Methane gas (deceptively marketed as “natural” gas by fossil fuel companies) has slowly gained ground over the past 20 years as the fossil fuel industry sold this gas as a cleaner alternative to heating oil. This was a part of a decadeslong effort to mislead consumers on the health and safety risks of burning gas in our homes. Decades of research have painted a stark picture: Burning gas in our homes is harmful to our health.

Gas furnaces, water heaters and stoves release harmful air pollutants like nitrogen dioxide, carbon monoxide, ultra-fine particles (called PM 2.5), formaldehyde and benzene. Air pollution levels inside homes that use gas often exceed standards set by the EPA for outdoor air pollution. Children are particularly vulnerable – more than 12% of childhood asthma cases nationwide could be attributed to pollution from gas stoves. When vented outdoors, gas furnaces and water heaters emit nitrogen oxides that can react in the sunlight to form ozone pollution or smog.

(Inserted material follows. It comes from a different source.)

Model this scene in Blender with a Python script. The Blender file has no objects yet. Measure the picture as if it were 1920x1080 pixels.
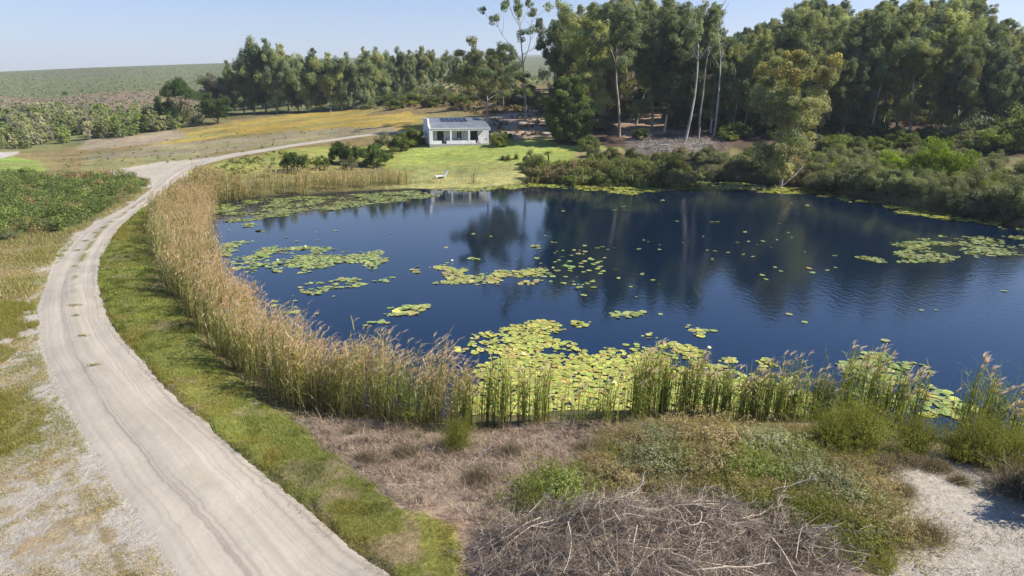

As my generation and others close in age look ahead to buying a home, starting a family and yes, even saving for retirement, the cost of maintaining methane gas pipeline infrastructure is one thing we don’t need. It’s prohibitively expensive – studies in Massachusetts and New York peg the cost of replacing gas pipelines at $3 million per mile – and a waste of infrastructure. If we continue to lay down new gas pipes, we’ll be saddling existing gas customers with higher and higher bills to pay for infrastructure that just doesn’t have a place in our clean-energy future.

This is why L.D. 2077 is so important. It asks gas regulators to scrutinize spending on the gas system to better protect gas customers from unending rate hikes. The good news is gas only heats 8% of households in Maine, so we can put all our energy into helping all residents adopt the clean-energy technologies such as heat pumps that can help deliver a healthier, more affordable future while helping existing gas customers transition toward neighborhood-scale solutions such as networked geothermal.

Maine has made amazing strides toward building a healthier, more affordable future, but if we want to make that future a reality, we need to put all our efforts toward making sure every Mainer, both today and 40 years from now, can adopt the clean energy technologies like heat pumps that will get us across the finish line.